The New York Post came under fire after providing two pro-incest-decriminalization activists with a platform to share their views that parents should be able to marry their children so long as it is "consensual."
In the Saturday article, an Australian man behind an international campaign to decriminalize "consensual incest" compared his efforts to the gay and civil rights movements.
Richard Morris, who supports one New Yorker's current legal battle to marry their own child, has reportedly created 130 petitions in support of decriminalizing incest around the world and told the Post that "marriage equality" was "the right thing to do."
"It seems to be as unjust as the law that used to imprison gay people, and the law that used to stop people of different races marrying," Morris claimed.
In the same article, the Post also interviewed Keith Pullman, who runs a blog in support of "the right of consenting adults to share and enjoy love, sex, residence, and marriage without limits on the gender, number, or relation of participants."
"It is absurd to say that an adult can't consent to marry their parent," Pullman declared, pointing out that adults of the same age "can be sent to war, take on six or seven figures of debt, operate heavy machinery, be sentenced to death by a federal court, and consent to sex with five strangers."
Pullman called allegations of parent-child grooming "laughable," and branded incest laws an attempt to "deny someone their rights."
Few social media users, however, were sympathetic to the arguments and blasted the New York Post for platforming the two activists.
"Why the hell are we giving 'incest advocates' any kind of platform?" questioned one woman, who called on the newspaper to take down the article and apologize, while Georgia Republican Congresswoman Marjorie Taylor Greene tweeted, "This repulsive article really just says everything about the media… No wonder everyone is so sick of the news. Shame on them."

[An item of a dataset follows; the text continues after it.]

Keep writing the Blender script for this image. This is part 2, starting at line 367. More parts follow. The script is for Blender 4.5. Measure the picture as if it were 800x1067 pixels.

Juanita Broaddrick, the alleged rape survivor of former President Bill Clinton, called the article "some sick sh*t," while author David J. Ley accused the New York Post of "dog whistling to outrage" and trying to stir up attention.
Despite the outrage, not everyone was against the argument that 'consenting incest' should be legalized.
"Okay but make a valid argument *against* this tho," said one Twitter user. Another said she saw "no problem as long as there isn't a large power imbalance (e.g. parent/child) and both parties are of age to consent," adding that, although it's "taboo," that "doesn't mean it should be punished by the state."